- **SHORT PROBLEM**: Reproduce, word for word, every line from the first one down to the line containing "random.seed(11)", and nothing else.

- **DATA SUPPLIED**:
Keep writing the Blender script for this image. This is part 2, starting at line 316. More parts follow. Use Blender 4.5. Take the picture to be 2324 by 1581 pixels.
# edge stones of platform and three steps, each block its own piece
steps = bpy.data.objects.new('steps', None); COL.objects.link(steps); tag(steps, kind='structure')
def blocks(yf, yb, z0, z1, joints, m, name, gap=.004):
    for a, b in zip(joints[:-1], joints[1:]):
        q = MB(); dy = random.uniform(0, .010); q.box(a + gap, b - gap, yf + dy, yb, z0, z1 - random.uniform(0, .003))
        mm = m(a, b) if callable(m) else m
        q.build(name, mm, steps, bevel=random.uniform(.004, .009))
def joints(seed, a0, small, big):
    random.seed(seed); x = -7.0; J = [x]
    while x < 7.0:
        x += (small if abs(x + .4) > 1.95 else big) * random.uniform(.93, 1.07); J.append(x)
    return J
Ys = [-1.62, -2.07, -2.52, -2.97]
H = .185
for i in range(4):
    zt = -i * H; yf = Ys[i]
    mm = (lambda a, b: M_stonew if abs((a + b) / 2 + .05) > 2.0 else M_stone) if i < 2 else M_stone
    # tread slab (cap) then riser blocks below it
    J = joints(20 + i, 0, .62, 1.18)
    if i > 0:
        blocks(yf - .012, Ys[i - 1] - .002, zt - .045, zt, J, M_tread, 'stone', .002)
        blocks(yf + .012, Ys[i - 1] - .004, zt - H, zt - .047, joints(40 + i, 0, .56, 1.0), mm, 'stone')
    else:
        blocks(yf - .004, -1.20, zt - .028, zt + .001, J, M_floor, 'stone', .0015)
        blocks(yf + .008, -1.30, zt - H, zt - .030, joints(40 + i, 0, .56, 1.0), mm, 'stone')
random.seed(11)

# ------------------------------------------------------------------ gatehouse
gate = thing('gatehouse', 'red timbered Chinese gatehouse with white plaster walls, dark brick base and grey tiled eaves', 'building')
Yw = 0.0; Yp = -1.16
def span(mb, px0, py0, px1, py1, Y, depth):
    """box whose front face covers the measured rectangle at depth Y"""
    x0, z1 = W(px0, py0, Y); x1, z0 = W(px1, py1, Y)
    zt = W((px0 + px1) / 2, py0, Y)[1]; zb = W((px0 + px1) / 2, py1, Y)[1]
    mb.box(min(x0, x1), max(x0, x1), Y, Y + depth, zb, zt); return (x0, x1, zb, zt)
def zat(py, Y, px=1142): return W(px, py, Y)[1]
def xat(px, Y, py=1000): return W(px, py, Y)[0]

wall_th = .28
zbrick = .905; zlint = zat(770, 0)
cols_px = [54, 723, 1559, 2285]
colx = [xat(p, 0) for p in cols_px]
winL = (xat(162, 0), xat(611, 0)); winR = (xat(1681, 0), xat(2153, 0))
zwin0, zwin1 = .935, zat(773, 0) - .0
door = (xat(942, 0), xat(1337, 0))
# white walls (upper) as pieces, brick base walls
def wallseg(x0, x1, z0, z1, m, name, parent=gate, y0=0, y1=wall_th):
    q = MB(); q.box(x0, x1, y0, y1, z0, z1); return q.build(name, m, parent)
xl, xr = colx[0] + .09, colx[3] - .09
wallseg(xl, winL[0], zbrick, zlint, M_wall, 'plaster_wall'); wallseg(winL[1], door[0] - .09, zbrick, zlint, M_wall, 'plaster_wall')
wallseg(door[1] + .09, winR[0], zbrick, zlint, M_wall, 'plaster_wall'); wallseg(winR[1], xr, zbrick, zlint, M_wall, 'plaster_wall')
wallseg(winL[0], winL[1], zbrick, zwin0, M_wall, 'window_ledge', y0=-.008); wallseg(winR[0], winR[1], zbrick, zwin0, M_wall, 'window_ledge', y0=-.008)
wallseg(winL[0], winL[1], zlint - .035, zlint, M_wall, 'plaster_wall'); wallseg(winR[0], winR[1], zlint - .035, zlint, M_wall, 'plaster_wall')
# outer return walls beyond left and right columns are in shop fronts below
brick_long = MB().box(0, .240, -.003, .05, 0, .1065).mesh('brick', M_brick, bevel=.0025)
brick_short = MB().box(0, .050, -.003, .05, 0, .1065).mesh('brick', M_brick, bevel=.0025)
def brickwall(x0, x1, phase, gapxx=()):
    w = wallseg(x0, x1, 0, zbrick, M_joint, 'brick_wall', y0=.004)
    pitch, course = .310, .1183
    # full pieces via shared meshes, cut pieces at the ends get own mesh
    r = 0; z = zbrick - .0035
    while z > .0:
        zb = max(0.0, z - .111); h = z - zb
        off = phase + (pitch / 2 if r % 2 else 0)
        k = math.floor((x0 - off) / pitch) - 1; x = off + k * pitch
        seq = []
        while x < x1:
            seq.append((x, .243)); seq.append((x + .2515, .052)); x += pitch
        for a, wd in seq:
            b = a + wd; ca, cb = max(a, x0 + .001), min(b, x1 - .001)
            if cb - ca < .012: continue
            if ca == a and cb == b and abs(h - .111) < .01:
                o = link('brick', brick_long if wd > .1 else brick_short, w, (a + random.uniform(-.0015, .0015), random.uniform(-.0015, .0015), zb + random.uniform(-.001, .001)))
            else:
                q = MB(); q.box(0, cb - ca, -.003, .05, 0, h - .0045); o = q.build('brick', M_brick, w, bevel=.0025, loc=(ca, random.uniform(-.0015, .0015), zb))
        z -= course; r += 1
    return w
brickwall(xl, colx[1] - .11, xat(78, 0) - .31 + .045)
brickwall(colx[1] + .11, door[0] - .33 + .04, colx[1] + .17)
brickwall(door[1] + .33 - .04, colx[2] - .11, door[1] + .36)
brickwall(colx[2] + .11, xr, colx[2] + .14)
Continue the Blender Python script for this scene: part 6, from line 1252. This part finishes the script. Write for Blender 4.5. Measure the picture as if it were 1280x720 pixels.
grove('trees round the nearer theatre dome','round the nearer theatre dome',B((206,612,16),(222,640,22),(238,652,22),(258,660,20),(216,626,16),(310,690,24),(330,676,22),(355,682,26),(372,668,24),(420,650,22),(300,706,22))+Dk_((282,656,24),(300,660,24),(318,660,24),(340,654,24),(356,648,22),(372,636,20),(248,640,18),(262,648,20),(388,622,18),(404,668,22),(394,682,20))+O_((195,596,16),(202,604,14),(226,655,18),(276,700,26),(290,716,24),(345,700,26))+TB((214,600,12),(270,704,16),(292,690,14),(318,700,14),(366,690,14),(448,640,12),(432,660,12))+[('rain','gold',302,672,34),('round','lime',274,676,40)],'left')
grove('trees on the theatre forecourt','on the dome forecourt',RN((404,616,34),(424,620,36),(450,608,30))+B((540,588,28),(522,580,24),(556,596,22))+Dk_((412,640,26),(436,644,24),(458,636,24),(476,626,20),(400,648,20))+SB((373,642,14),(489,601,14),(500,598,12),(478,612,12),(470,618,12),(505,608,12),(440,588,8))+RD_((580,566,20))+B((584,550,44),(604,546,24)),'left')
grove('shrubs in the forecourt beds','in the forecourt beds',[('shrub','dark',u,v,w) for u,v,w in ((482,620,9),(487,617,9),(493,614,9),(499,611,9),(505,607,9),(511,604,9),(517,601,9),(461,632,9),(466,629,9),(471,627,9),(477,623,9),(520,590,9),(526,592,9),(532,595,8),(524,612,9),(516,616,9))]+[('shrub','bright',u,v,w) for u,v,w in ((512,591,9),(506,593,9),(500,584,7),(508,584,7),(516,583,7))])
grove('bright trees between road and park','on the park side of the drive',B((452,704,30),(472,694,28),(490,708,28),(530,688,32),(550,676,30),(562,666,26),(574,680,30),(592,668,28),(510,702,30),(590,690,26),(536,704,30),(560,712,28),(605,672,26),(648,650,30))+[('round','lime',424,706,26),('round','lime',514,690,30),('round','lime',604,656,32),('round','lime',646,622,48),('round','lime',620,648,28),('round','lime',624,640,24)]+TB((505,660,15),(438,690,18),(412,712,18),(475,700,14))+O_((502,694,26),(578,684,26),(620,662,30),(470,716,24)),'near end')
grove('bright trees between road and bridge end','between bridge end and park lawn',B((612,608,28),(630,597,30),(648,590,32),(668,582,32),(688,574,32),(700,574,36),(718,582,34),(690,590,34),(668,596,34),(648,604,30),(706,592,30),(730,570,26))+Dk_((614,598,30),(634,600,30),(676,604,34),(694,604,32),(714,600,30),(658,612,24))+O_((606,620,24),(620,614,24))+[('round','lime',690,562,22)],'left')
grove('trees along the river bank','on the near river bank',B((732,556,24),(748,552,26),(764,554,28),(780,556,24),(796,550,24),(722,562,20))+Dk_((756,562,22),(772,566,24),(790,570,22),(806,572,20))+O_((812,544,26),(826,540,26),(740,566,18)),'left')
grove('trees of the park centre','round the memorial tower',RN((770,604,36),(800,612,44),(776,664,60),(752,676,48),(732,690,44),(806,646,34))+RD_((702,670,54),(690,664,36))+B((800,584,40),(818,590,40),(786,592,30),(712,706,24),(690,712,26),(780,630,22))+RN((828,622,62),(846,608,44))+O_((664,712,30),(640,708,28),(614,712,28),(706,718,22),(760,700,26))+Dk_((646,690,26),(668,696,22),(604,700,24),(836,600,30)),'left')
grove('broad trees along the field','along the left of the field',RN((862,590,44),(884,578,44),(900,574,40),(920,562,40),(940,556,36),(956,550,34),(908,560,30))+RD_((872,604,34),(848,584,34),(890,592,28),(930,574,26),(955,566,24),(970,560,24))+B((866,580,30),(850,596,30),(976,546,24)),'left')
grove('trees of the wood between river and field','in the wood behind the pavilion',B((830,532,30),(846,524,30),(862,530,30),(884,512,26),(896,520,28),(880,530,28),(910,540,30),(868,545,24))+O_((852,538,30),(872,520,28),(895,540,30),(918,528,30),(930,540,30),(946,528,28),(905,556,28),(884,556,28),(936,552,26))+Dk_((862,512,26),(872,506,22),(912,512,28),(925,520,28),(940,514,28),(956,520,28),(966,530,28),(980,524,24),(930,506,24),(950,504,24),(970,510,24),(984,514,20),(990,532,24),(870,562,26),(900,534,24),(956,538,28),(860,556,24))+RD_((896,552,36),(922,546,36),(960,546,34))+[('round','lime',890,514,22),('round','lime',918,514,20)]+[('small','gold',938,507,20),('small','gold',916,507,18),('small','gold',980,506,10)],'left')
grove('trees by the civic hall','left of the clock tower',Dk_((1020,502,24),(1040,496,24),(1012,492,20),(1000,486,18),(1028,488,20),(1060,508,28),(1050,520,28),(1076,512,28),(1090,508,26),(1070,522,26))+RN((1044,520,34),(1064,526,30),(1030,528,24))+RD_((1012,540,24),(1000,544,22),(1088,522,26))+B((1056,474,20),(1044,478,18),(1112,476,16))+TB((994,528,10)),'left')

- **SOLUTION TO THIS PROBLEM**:
Keep writing the Blender script for this image. This is part 2, starting at line 316. More parts follow. Use Blender 4.5. Take the picture to be 2324 by 1581 pixels.
# edge stones of platform and three steps, each block its own piece
steps = bpy.data.objects.new('steps', None); COL.objects.link(steps); tag(steps, kind='structure')
def blocks(yf, yb, z0, z1, joints, m, name, gap=.004):
    for a, b in zip(joints[:-1], joints[1:]):
        q = MB(); dy = random.uniform(0, .010); q.box(a + gap, b - gap, yf + dy, yb, z0, z1 - random.uniform(0, .003))
        mm = m(a, b) if callable(m) else m
        q.build(name, mm, steps, bevel=random.uniform(.004, .009))
def joints(seed, a0, small, big):
    random.seed(seed); x = -7.0; J = [x]
    while x < 7.0:
        x += (small if abs(x + .4) > 1.95 else big) * random.uniform(.93, 1.07); J.append(x)
    return J
Ys = [-1.62, -2.07, -2.52, -2.97]
H = .185
for i in range(4):
    zt = -i * H; yf = Ys[i]
    mm = (lambda a, b: M_stonew if abs((a + b) / 2 + .05) > 2.0 else M_stone) if i < 2 else M_stone
    # tread slab (cap) then riser blocks below it
    J = joints(20 + i, 0, .62, 1.18)
    if i > 0:
        blocks(yf - .012, Ys[i - 1] - .002, zt - .045, zt, J, M_tread, 'stone', .002)
        blocks(yf + .012, Ys[i - 1] - .004, zt - H, zt - .047, joints(40 + i, 0, .56, 1.0), mm, 'stone')
    else:
        blocks(yf - .004, -1.20, zt - .028, zt + .001, J, M_floor, 'stone', .0015)
        blocks(yf + .008, -1.30, zt - H, zt - .030, joints(40 + i, 0, .56, 1.0), mm, 'stone')
random.seed(11)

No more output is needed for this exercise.